**Your objective**
Only the lines from the start of the data below through the line that contains "SC = bpy.context.scene" are to be copied, exactly and without pictures.
***
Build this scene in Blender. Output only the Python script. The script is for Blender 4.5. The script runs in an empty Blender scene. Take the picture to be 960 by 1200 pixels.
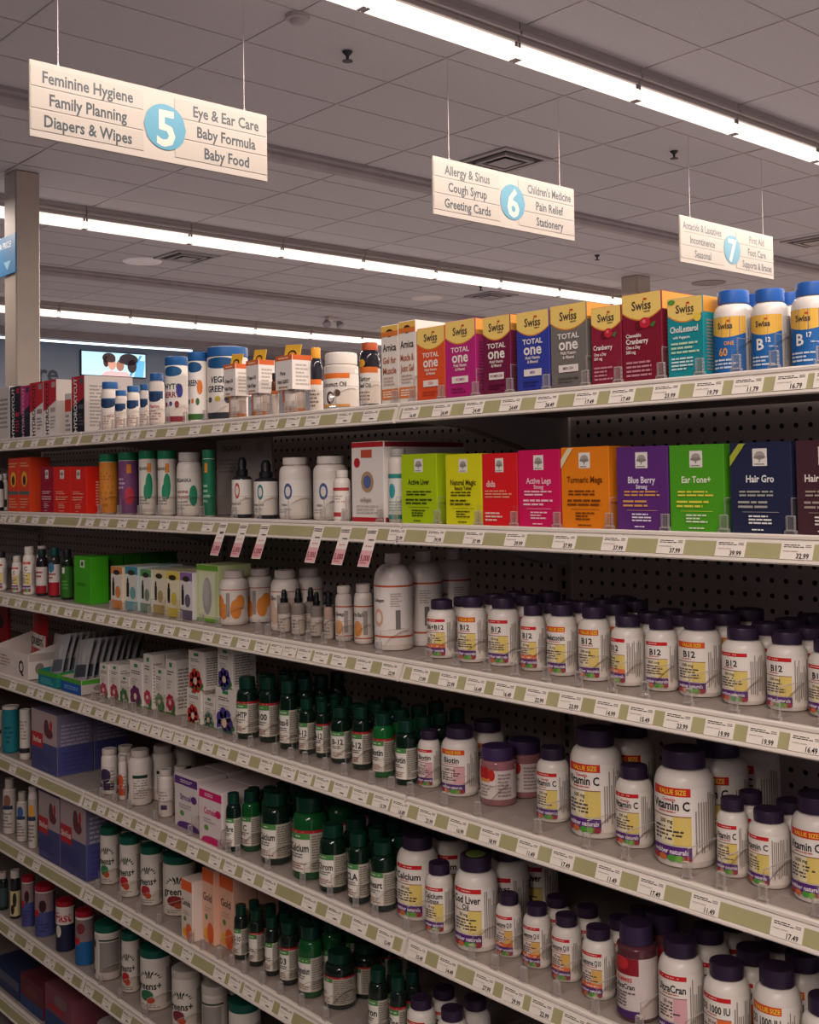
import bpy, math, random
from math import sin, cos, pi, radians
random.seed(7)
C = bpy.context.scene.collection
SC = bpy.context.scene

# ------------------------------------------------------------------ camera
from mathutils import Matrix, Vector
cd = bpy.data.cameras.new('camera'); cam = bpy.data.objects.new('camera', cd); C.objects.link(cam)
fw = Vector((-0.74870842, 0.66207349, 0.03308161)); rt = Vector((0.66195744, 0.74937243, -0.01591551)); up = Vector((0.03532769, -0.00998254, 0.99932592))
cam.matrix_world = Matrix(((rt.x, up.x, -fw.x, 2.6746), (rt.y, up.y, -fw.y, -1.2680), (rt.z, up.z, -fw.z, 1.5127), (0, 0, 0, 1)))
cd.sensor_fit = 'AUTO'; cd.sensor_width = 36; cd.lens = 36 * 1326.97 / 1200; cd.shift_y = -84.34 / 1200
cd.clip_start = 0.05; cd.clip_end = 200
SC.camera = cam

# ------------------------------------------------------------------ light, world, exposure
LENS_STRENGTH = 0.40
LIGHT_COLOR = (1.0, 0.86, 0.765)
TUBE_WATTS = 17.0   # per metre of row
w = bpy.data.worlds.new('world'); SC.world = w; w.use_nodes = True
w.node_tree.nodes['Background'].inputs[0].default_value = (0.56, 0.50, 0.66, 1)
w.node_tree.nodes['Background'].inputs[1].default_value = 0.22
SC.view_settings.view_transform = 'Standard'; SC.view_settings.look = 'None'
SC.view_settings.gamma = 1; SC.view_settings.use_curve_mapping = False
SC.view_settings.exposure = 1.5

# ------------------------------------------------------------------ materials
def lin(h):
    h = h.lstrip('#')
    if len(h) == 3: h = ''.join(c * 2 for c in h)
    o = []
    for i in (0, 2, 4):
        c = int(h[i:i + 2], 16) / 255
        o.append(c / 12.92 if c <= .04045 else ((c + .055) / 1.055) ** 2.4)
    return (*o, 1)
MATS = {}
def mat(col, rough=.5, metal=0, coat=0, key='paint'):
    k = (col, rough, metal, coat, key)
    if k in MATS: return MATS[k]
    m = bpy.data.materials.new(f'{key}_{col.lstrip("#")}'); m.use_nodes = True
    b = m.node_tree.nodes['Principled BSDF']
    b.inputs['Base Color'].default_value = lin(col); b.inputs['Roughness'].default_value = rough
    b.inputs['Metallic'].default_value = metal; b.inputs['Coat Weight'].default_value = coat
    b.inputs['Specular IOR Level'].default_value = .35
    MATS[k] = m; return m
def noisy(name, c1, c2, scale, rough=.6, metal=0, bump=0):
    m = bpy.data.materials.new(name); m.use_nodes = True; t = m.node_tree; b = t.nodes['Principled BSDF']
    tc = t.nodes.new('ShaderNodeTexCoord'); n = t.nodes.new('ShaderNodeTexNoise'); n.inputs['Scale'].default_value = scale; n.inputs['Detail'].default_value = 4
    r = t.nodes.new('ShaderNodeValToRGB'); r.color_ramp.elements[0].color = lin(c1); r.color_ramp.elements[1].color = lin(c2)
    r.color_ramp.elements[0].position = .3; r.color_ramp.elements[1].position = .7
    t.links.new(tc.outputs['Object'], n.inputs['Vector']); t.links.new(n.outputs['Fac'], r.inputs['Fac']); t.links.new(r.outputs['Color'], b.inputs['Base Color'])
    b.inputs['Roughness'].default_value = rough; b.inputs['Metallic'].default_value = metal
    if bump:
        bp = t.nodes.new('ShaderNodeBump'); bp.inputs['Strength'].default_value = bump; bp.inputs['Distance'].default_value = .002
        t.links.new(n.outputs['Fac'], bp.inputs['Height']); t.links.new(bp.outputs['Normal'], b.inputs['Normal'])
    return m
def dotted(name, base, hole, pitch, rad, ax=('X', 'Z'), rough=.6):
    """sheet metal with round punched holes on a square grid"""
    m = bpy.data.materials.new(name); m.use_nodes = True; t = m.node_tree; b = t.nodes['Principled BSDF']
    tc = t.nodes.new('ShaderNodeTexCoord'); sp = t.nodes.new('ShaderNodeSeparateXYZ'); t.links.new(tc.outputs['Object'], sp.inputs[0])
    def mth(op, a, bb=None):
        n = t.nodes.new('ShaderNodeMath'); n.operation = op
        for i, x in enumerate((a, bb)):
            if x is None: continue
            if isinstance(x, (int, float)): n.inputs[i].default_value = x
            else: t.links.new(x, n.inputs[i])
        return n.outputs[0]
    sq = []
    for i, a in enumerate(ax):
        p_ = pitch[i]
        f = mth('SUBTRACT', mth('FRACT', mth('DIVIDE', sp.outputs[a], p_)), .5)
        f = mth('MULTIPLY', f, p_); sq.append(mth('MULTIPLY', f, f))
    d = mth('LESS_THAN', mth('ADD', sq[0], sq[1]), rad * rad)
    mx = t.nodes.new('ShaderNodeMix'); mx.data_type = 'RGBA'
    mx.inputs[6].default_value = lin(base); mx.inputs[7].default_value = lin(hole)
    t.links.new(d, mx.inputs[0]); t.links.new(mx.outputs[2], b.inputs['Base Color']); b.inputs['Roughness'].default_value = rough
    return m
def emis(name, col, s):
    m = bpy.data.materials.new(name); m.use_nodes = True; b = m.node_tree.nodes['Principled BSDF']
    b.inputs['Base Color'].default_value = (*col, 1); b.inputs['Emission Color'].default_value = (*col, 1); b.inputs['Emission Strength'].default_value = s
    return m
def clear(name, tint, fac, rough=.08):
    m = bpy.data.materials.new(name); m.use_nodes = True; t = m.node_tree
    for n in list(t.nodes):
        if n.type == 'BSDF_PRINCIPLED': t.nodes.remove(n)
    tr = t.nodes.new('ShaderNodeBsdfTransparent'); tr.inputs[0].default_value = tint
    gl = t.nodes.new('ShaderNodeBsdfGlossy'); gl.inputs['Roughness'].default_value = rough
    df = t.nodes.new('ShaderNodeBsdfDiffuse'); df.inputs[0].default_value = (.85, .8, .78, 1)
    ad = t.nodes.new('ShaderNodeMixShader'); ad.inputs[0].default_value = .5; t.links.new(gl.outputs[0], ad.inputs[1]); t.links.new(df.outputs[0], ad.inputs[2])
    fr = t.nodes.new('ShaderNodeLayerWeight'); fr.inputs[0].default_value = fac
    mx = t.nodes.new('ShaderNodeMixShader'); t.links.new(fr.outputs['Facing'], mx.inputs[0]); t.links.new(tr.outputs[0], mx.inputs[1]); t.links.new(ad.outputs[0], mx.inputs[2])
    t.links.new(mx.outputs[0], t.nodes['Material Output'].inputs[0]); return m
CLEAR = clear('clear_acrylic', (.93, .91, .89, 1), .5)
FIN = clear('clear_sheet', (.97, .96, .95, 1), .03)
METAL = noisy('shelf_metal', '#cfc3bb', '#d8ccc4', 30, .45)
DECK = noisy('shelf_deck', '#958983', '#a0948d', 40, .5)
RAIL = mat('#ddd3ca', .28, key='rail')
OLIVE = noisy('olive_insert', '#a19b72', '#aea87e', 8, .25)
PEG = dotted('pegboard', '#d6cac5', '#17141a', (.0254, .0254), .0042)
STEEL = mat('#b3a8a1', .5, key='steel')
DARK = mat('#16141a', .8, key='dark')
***
**Result below**
Build this scene in Blender. Output only the Python script. The script is for Blender 4.5. The script runs in an empty Blender scene. Take the picture to be 960 by 1200 pixels.
import bpy, math, random
from math import sin, cos, pi, radians
random.seed(7)
C = bpy.context.scene.collection
SC = bpy.context.scene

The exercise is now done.